## RECORDS FOR THIS EXERCISE
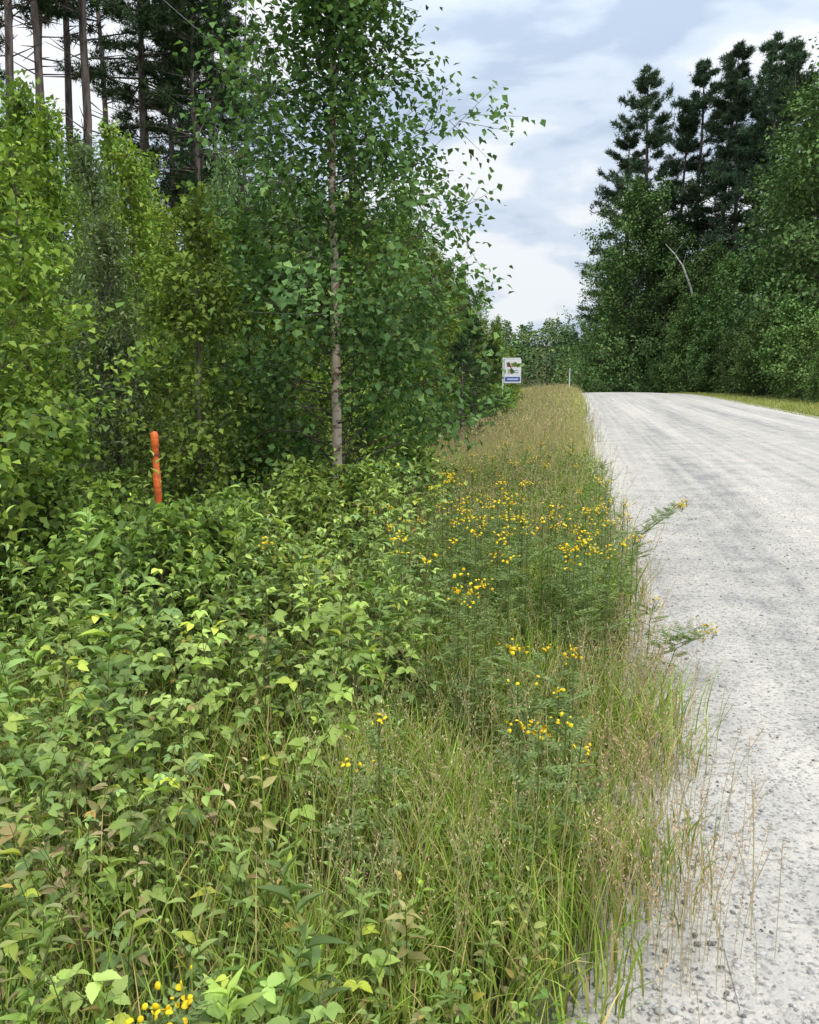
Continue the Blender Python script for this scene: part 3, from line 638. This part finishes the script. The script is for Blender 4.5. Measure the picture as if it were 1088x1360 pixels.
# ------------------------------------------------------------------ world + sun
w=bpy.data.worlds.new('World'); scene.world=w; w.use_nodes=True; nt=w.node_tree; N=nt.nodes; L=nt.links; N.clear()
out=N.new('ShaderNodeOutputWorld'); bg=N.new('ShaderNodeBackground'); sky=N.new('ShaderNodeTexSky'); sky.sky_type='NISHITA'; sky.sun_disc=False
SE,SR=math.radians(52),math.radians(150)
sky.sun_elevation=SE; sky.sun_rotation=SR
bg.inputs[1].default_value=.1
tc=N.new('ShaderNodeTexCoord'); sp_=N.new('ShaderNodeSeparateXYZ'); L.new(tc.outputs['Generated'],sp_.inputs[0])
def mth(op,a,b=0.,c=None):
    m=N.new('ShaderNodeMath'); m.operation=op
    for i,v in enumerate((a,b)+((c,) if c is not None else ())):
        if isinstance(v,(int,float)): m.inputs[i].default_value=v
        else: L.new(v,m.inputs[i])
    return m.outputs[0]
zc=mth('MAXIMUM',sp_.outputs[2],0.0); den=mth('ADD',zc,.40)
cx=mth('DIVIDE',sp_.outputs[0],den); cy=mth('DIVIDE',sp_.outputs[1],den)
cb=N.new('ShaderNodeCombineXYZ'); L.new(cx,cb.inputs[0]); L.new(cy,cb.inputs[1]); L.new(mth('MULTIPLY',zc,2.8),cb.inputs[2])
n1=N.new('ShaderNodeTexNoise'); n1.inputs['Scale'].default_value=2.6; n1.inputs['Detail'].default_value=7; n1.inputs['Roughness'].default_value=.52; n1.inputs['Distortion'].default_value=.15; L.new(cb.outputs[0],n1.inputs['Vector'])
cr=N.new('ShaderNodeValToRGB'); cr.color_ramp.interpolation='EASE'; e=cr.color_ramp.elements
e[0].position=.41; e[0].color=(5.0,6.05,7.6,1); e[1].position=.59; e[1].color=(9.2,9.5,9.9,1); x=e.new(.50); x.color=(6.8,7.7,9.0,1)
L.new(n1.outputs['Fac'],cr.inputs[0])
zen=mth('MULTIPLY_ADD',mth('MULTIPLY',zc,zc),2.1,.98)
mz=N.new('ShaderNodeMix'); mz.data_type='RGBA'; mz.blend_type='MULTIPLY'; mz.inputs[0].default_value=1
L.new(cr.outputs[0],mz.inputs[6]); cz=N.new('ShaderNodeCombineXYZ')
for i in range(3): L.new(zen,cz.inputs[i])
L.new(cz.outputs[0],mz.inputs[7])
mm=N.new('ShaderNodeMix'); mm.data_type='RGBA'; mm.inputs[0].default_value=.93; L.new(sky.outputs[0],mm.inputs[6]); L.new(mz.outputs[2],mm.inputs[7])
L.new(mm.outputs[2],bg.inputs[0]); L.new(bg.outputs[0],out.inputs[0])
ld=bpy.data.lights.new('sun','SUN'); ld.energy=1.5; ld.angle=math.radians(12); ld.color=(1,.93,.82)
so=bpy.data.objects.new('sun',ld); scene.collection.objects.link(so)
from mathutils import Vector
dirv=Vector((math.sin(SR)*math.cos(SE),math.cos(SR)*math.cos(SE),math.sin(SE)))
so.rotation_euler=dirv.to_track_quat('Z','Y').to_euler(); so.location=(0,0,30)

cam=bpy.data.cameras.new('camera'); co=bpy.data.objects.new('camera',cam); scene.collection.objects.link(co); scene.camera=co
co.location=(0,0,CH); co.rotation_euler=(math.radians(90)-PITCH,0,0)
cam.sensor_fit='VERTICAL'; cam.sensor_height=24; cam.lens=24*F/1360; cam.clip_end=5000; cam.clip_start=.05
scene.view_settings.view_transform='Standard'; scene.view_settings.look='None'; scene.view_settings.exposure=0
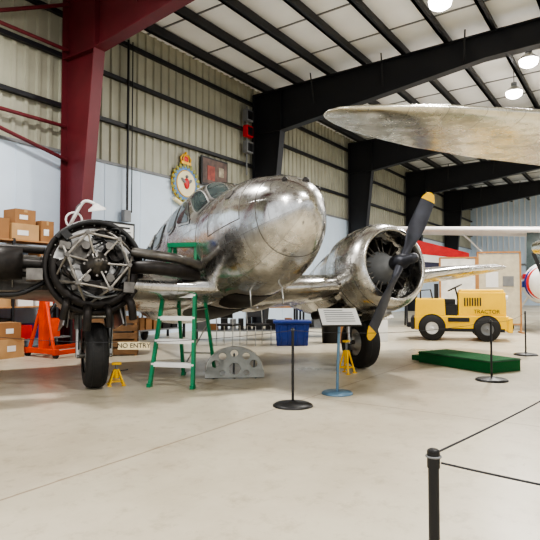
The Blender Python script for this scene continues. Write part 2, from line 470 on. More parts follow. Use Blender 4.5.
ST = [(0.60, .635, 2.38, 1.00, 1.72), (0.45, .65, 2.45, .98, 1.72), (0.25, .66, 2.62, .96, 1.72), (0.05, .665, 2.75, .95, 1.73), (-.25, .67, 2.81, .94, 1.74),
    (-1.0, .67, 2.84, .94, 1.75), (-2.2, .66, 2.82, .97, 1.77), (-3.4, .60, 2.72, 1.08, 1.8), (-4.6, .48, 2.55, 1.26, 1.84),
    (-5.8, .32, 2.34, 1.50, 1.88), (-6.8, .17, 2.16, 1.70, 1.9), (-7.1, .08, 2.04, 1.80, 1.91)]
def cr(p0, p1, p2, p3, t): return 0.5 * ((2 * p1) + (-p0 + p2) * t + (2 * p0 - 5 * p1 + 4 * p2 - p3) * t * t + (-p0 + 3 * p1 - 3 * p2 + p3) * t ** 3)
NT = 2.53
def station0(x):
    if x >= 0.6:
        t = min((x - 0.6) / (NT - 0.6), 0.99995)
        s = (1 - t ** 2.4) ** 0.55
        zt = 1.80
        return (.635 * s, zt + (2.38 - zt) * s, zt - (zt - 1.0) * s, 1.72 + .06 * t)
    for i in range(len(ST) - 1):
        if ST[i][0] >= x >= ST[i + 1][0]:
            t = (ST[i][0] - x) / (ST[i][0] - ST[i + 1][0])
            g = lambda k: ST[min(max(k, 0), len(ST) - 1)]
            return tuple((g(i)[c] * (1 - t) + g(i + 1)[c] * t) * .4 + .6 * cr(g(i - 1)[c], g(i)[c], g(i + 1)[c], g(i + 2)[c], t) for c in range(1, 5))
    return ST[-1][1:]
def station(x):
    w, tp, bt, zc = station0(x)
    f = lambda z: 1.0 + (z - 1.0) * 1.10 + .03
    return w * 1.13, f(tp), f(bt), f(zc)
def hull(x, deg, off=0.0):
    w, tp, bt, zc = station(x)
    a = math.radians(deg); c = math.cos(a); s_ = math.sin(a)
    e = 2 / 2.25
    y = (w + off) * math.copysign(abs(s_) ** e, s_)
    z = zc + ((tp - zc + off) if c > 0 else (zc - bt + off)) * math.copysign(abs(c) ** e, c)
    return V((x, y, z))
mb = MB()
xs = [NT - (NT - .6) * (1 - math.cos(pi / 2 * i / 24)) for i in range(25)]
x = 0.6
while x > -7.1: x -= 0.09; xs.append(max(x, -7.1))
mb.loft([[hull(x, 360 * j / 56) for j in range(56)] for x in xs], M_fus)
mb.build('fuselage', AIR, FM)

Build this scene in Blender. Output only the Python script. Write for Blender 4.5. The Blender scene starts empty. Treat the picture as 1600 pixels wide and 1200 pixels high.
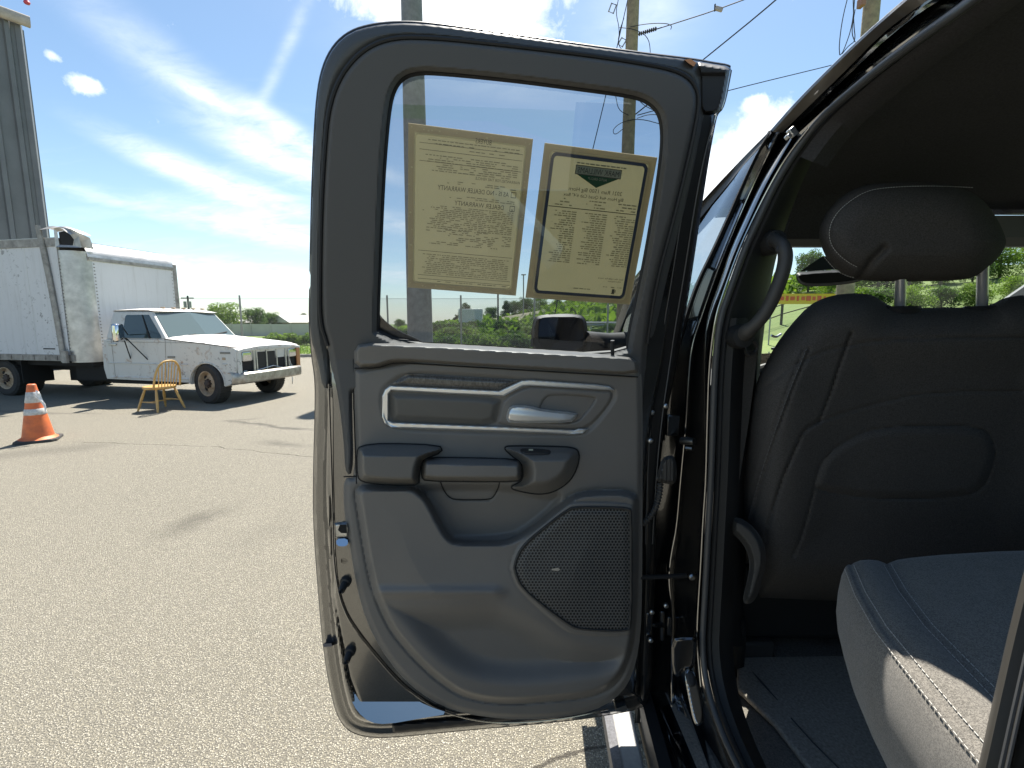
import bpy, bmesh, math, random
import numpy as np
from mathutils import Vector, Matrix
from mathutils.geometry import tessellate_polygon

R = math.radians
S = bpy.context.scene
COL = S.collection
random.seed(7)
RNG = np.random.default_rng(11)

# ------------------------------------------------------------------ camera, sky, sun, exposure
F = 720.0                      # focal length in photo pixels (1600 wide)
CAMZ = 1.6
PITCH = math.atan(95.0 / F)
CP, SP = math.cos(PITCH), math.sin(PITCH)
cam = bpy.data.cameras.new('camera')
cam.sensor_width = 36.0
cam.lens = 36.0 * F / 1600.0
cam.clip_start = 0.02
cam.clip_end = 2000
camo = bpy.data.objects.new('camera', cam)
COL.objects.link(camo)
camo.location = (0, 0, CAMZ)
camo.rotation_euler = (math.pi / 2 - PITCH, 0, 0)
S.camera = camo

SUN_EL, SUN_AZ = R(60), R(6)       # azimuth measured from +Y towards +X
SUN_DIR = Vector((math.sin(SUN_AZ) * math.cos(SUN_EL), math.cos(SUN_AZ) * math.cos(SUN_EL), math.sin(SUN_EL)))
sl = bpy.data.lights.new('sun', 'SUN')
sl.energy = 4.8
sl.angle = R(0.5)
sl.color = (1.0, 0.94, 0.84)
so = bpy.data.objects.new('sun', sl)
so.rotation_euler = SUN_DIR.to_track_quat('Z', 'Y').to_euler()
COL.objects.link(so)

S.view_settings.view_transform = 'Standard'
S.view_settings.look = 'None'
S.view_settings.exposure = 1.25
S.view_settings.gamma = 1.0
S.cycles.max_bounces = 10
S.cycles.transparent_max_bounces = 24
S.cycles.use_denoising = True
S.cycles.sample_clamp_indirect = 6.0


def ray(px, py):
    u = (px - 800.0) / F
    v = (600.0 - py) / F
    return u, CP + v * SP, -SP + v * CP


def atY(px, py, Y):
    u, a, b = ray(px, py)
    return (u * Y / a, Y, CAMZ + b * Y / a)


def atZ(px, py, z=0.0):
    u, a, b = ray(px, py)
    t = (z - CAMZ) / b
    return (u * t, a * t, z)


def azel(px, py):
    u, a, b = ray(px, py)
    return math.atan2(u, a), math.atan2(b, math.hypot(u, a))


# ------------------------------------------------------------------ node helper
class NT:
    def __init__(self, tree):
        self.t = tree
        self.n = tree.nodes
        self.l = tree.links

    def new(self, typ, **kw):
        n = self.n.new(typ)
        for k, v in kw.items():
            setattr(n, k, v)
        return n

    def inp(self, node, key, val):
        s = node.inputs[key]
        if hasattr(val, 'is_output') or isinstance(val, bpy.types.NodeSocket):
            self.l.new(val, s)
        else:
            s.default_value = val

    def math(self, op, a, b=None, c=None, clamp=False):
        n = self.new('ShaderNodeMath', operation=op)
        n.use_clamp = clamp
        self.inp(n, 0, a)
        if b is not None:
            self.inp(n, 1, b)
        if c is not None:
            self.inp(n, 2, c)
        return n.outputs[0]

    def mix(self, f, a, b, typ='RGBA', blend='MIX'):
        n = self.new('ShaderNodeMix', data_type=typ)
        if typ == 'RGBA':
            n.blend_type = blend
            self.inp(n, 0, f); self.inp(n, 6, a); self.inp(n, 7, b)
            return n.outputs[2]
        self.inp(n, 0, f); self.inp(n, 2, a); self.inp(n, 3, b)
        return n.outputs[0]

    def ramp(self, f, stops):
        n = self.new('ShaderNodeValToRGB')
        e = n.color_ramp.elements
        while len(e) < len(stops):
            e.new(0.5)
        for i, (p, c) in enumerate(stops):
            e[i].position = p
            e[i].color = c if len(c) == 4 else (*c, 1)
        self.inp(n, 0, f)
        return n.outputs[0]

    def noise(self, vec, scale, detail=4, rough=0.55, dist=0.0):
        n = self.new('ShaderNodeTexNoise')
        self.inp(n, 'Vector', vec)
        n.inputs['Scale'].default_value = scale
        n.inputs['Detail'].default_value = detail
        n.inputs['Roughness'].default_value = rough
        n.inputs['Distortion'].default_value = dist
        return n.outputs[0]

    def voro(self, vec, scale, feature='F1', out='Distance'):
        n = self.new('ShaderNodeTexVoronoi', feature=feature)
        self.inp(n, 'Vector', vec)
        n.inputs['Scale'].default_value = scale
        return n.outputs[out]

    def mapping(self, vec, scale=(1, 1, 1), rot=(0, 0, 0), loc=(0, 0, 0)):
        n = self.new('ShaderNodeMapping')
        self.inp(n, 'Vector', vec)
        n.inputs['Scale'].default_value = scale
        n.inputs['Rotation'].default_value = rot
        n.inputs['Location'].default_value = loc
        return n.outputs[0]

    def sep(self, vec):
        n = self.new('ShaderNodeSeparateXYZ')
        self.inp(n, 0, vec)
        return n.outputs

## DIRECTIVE
Leave the pictures out and copy exactly the lines from the one with "Build this scene" through the one with "from mathutils.geometry import", nothing more.

## ANSWER TO THIS TASK
Build this scene in Blender. Output only the Python script. Write for Blender 4.5. The Blender scene starts empty. Treat the picture as 1600 pixels wide and 1200 pixels high.
import bpy, bmesh, math, random
import numpy as np
from mathutils import Vector, Matrix
from mathutils.geometry import tessellate_polygon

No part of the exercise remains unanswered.